Gli attori erano divisi tra la sala e la cucina. In cucina, guidati dallo chef Tommaso Russo, c’erano Flavio Cenci, Mohamed Grani, Giovanni Gugliotta, Athos Vitali, Antonio Lanzetta, Clio Abbate ed Eolo Pompa. In sala il maître Fabrizio Pomes e i camerieri Maurizio Bendini, Artem Bulba, Ervin Deda, Joshua lyense, Francesco Turco e Ayoubi Sahnouni. La parte del vagabondo era recitata da Pietro Piazza e quella del titolare del ristorante da Giacomo Armaroli.
Lo spettacolo, con la direzione artistica di Micaela Casalboni, è stato scritto da Mattia De Luca che si è ispirato all’opera inglese “My kitchen”; la regista attenta è stata realizzata da Giulia Franzaresi e le luci e l’audio sono state curate dai tecnici Eva Bruno e Manuel Carrabs.

Lo spettacolo è stato il completamento del corso di formazione professionale nei mestieri del teatro realizzato dal Teatro dell’Argine nell’ambito del progetto “Per Aspera ad Astra”, finalizzato a portare cultura e bellezza in carcere coinvolgendo una quindicina di case circondariali e di compagnie teatrali sparse in Italia grazie al contributo finanziario di fondazioni bancarie come le Acri e la Fondazione del Monte di Bologna e Ravenna.
“Tutto il mondo è un palcoscenico” diceva William Shakespeare, “e gli uomini e le donne sono soltanto attori. Hanno le loro uscite e le loro entrate e nella vita ognuno recita molte parti”. Se, come già fece Arnold Wesker, sostituiamo la parola “palcoscenico” con la parola “cucina”, e se lasciamo abitare questo nuovo universo da “cuochi” invece che da “attori” la frase regge comunque e così anche questa nuova metafora.

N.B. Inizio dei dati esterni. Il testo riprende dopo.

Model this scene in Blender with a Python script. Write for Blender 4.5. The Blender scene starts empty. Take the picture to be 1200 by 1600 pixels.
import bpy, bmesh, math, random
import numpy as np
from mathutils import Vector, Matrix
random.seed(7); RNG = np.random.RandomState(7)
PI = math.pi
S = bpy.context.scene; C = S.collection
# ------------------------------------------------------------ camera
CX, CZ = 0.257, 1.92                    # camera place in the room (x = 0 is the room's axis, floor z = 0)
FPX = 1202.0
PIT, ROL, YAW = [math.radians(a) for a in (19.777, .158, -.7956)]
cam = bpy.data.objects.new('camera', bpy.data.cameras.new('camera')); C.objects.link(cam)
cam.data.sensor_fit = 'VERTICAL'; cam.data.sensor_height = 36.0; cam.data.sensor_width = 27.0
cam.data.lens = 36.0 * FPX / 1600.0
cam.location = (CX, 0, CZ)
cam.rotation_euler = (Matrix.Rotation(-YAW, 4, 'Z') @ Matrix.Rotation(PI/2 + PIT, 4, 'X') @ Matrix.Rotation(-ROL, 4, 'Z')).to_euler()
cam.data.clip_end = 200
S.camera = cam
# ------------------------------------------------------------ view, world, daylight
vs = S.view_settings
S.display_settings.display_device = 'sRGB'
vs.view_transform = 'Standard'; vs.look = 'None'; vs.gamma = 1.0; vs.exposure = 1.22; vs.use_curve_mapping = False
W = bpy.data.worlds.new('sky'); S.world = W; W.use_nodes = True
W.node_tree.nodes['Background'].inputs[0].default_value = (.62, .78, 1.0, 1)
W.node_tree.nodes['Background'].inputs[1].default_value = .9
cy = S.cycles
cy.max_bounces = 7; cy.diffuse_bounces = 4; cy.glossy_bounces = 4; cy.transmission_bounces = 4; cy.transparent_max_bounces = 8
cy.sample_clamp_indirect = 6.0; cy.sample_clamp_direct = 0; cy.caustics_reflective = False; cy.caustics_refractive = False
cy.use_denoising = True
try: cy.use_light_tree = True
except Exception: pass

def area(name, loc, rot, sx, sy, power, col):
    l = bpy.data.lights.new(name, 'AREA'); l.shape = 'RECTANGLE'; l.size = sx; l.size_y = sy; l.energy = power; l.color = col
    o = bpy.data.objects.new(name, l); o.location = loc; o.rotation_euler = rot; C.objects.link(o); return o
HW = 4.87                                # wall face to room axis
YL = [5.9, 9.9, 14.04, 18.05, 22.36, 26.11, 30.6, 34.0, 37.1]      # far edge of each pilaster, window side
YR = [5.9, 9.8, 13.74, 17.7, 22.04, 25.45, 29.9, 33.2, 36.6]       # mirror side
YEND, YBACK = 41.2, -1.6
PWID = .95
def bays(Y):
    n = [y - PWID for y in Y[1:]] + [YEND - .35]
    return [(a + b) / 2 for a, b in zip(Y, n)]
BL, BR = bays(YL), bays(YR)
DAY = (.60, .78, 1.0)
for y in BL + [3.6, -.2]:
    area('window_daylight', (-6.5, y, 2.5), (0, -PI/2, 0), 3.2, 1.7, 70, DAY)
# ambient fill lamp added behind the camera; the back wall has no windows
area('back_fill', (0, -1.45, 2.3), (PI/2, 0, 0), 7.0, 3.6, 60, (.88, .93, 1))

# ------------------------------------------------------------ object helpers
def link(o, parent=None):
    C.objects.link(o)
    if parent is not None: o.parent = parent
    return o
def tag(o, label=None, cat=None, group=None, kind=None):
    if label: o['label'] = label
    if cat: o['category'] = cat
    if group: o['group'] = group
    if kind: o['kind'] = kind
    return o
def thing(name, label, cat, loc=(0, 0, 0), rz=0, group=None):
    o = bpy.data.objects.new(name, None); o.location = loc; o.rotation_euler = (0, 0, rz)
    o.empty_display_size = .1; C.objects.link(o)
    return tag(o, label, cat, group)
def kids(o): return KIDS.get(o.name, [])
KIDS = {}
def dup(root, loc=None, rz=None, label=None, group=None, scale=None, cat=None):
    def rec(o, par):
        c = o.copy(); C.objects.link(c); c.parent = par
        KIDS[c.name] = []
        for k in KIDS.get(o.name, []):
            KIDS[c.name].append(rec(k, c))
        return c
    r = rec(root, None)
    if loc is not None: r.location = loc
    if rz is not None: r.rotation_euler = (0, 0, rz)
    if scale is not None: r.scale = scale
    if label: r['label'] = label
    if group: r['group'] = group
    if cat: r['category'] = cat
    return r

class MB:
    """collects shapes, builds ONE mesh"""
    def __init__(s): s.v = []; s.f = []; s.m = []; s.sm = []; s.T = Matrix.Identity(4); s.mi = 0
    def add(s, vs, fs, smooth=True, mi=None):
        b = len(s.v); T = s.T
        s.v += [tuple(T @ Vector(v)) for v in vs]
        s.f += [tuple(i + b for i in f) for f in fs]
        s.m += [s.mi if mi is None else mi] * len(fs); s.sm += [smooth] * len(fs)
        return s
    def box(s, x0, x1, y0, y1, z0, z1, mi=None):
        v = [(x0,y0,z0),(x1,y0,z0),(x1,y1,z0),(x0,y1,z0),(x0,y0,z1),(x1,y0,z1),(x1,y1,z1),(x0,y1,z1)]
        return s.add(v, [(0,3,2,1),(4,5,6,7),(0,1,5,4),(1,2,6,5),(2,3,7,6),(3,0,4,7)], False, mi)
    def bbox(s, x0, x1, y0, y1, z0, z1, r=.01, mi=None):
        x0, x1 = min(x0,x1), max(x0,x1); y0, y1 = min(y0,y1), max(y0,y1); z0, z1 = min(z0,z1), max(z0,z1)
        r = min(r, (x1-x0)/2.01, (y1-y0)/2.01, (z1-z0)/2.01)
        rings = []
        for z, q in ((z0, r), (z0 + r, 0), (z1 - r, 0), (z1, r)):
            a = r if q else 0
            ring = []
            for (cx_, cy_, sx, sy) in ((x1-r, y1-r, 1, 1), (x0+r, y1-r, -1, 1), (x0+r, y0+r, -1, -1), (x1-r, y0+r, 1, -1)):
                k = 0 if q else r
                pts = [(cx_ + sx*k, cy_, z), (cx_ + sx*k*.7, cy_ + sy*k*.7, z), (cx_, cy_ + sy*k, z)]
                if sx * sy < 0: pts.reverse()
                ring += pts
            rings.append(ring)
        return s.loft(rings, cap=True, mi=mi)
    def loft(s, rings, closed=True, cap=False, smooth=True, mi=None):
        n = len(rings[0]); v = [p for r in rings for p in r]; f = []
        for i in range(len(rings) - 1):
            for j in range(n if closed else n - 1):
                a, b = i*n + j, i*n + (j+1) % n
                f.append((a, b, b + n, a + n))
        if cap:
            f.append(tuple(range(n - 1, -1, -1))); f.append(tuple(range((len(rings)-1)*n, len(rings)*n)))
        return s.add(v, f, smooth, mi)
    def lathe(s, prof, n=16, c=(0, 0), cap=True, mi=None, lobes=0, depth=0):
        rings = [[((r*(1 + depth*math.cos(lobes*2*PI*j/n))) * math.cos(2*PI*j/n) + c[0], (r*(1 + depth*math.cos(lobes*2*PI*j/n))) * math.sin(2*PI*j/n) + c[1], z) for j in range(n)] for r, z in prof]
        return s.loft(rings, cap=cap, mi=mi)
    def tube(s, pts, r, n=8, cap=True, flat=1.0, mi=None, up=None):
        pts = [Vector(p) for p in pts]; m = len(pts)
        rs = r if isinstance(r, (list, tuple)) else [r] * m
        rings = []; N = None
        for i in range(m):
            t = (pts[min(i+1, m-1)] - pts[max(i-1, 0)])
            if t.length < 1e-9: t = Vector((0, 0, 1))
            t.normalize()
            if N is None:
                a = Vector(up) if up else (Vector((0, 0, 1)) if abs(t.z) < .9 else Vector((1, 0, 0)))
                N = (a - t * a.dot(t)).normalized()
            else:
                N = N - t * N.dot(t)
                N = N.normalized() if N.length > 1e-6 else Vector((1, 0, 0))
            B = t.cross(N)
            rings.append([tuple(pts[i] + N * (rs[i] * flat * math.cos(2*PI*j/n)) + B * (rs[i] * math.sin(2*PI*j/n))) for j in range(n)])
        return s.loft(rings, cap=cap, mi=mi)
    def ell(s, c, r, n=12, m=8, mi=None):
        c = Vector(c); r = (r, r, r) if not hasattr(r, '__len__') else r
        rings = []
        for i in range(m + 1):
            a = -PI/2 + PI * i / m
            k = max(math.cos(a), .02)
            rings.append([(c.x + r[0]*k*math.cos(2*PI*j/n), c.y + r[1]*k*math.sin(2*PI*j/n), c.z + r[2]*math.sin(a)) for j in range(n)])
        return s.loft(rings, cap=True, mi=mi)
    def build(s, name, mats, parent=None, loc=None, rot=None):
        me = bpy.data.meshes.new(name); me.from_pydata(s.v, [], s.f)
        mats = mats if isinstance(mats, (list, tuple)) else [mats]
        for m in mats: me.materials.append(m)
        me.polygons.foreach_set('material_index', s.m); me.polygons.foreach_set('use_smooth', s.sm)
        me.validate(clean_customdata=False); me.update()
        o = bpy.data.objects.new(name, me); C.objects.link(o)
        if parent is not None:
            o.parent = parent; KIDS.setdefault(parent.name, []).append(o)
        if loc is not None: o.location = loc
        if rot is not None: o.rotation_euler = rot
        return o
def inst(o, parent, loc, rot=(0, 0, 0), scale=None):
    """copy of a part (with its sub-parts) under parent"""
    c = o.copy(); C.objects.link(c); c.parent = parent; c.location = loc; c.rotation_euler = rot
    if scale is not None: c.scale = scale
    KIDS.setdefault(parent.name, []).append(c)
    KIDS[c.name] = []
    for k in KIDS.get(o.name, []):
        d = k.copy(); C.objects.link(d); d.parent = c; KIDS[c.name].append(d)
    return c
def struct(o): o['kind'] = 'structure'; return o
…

Lo stesso si può dire se al “ristorante” sostituiamo il “carcere” e se pensiamo di sostituire i “cuochi” e “camerieri” con “persone private della libertà personale”: l’allegoria resta intatta.
Lo spettacolo tratteggia un luogo a socialità forzata come quello del carcere/cucina, che produce quotidianamente litigi e tensioni, tante volte provocati dal vivere spazi ristretti con persone di culture, etnie, religioni e lingue differenti.
L’unico sogno che i detenuti producono è quello di sperare che un giorno il carcere non ci sia più, e che venga superato nella sua attuale concezione. Si rendono però conto di quanto questo sia poco realizzabile e si illudono che un’esperienza così negativa possa diventare solo un ricordo.
Di contro sperano in un riscatto possibile, in un futuro in cui, grazie allo studio, possano riscattarsi e ricoprire un posto migliore nella società.
La società, animata da regole egoistiche e consumistiche, considera però i detenuti come feccia, e non disdegna mai di sottolinearne gli errori, considerandoli non come persone ma per il reato che hanno commesso.

Il finale dello spettacolo evidenzia la grande dignità e il grande cuore dei detenuti che, messi da parte dissapori e litigi, trovano la forza di coalizzarsi e di ribellarsi al comune sentire dell’opinione pubblica.
Gli applausi finali del numeroso pubblico intervenuto e nel quale abbiamo intravisto la direttrice della casa circondariale di Bologna dott.ssa Rosa Alba Casella, i volontari del laboratorio di giornalismo, quelli dell’associazione Liberi di studiare, quelli di Eduradio, il presidente del patronato Acli, e consigliere comunale Filippo Diaco, il cappellano padre Marcello Matté con il direttore della Casa Don Nozzi, hanno salutato l’impegno profuso da tutti nel mettere in scena, non senza fatica, lo spettacolo.
E ora appuntamento al prossimo corso di teatro e al prossimo evento.